What!? If an engine needs STOP LEAK in there it's a BAD engine. That's absurd.
Cadillac did it for years and years. The engines were bad for other reasons, but if you put the conditioner in there it worked fine
To throw some more mud in the water, my wife's 15 Forester has been an absolute freight train. It has just shy of 170,000 mi on it and realistically tires, brakes, oil, a clutch, rear wheel bearings and two CV shafts.
Currently it needs control arm Bushings, It's getting STI aluminum control arms with spherical joints.
I don't know. Maybe the manual car is getting rung out. Help the situation? I have heard of several CVT Subarus being misdiagnosed with oil in the coolant, because the CVT cooler failed and leaked into the coolant.

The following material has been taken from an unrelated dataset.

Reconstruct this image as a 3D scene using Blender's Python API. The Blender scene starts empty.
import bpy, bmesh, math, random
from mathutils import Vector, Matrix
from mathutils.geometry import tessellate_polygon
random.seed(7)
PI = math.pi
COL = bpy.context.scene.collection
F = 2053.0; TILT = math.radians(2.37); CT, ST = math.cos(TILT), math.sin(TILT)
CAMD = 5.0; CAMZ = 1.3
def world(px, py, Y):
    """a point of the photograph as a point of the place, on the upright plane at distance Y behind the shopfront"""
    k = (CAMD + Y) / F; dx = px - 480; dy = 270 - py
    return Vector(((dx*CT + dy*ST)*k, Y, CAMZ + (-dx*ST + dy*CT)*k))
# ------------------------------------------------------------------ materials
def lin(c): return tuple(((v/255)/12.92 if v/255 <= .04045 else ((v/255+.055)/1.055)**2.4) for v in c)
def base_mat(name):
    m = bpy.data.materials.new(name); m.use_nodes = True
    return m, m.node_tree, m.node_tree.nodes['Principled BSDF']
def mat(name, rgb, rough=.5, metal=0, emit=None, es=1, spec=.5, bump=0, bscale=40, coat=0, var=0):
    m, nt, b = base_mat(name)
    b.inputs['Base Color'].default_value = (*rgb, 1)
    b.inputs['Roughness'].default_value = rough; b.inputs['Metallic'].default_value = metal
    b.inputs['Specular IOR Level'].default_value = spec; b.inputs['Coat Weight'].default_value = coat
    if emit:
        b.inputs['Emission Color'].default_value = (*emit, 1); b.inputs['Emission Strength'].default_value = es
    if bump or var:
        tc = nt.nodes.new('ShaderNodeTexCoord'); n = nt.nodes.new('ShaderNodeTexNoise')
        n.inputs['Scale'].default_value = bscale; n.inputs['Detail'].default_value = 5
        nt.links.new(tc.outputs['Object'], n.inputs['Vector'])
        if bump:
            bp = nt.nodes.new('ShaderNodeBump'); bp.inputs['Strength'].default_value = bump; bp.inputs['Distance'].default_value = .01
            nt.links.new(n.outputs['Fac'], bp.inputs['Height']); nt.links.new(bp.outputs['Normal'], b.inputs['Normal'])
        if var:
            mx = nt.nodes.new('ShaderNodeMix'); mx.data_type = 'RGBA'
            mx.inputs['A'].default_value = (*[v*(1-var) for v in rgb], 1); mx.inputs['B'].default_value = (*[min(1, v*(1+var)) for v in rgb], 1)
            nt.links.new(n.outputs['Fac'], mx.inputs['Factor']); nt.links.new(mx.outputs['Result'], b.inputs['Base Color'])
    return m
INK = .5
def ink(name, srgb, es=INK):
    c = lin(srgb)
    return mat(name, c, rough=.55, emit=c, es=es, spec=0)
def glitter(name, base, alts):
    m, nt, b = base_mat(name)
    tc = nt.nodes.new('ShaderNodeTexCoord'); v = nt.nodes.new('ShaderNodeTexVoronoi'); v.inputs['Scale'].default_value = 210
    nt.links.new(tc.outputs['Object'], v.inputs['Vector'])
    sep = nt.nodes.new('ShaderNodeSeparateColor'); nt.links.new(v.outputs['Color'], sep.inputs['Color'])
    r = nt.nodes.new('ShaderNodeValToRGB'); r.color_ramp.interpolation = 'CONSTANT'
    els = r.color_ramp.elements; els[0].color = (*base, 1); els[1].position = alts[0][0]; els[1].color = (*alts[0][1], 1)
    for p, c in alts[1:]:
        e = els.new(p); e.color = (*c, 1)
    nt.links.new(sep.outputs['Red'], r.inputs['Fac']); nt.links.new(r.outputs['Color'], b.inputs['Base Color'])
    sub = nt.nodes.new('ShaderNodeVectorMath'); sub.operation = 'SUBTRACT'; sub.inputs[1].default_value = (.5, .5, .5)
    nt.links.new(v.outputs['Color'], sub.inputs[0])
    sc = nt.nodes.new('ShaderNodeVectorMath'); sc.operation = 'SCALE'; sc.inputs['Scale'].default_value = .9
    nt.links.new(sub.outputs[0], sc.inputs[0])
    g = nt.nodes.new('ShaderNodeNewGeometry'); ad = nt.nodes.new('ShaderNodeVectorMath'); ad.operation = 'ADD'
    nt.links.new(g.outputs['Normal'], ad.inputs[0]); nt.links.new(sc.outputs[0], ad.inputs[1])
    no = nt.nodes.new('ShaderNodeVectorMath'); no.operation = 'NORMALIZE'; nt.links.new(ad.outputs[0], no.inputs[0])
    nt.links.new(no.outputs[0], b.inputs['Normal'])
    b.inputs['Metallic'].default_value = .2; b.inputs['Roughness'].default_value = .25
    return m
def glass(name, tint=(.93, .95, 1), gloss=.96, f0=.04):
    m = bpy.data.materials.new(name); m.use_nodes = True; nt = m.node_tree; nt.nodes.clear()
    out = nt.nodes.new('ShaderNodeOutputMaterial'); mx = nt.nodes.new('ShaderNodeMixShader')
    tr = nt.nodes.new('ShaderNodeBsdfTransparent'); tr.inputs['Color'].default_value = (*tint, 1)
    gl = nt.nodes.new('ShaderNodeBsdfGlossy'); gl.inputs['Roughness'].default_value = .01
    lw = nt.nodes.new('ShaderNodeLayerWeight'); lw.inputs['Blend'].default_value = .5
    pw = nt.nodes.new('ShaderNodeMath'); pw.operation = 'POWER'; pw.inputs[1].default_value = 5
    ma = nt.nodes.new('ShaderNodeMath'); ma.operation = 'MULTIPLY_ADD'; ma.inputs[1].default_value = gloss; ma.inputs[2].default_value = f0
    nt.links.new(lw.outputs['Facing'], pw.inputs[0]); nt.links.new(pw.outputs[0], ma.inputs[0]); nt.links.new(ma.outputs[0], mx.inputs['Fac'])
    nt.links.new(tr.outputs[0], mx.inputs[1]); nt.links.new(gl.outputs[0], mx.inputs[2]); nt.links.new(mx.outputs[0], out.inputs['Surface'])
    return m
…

Compared to the Honda 4-cylinder head gasket issue Subaru's been pretty quiet in the scheme of things. I feel like there was a glut of people who drove their late 90s to early 2000s Japanese vehicles, from the heyday of reliability, until the mid-2010s. Modern stuff isn't as reliable, And that's across the board. So we get a lot of people upset.
as a mechanic, 140,000 mi seems short, but not outside the realm of normal used car maintenance. Like has already been stated, I'd have suggested that they throw a used engine at it, at an indie shop, And drive it for a couple of months. If they still feel reluctant about it then sell it.